Nation should address
aggression in children
The fact that high levels of aggression in children and poor school performance go together is relevant to the nationwide debate on education. According to author Timothy A. Cavell, “Currently, the prognosis for aggressive children is poor. Services provided by mental health, education and juvenile justice agencies often have little impact on the downward trajectory of aggressive children.”
I found that an effective intervention with exceptionally aggressive ninth-graders was telling these students, still in their formative years, the consequences of their current behavioral course — “a life of crime and a life in jail.” However, I was told that saying such things is “taboo in public education.” By the time it is not taboo, it’s too late.

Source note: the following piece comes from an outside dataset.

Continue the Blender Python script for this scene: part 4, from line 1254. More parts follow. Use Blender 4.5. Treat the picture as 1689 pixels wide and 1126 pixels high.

The consequences affect suburbanites as well as urban communities. Current policies are worse than ineffective. The vast majority of ninth grade mathematics students in urban schools cannot do the simple addition and subtraction they should have learned in grade school. I observed a class taught by a teacher held out to me as a model. I heard him telling students he would give them “100 percent credit” if, in solving a simple equation, they just showed him the steps, even if their addition, subtraction, multiplication and division were wrong. This is fraud.
I have found the main reason these students do not know simple addition and subtraction or the steps in solving a simple equation is their refusal to learn, which is part of their aggressive behavior.
Satish Chandra
Cambridge, Mass.
Florida election was a fraud
The findings of the recently announced Florida recounts take on new meaning in light of evidence that Gov. Jeb Bush ordered the striking of thousands of legitimate voters from the rolls just months before the fateful 2000 election, in defiance of two Florida Supreme Court injunctions against it.
In a memo issued Sept. 18, 2000, Bush ordered counties to require
ex-felons to file for restoration of civil rights, a direct violation of both a Florida statute and the Constitution’s “full faith and credit” clause, which requires every state to accept the legal rulings of other states. Bush was asking ex-felons to apply for clemency to restore the voting rights they already had. A documented 13,141 voters were wrongfully purged from the rolls, and an estimated additional 50,000 to 100,000 were struck as well.
Recount or not, given the 500-vote margin of difference between Bush and Gore in the official election results, the implications of Gov. Bush’s illegal orders are clear: The Florida election was fraudulent, and the Bush “victory” is highly suspect.
It is a travesty that this occurred and an outrage that the mainstream media has not brought these facts to light, so the people could put pressure on Congress to demand a full federal investigation. This is the real Election 2000 story, and until the “powers-that-ought-not-be” and the illegal acts they are willing to commit to secure and remain in power are exposed, our country is the poorer.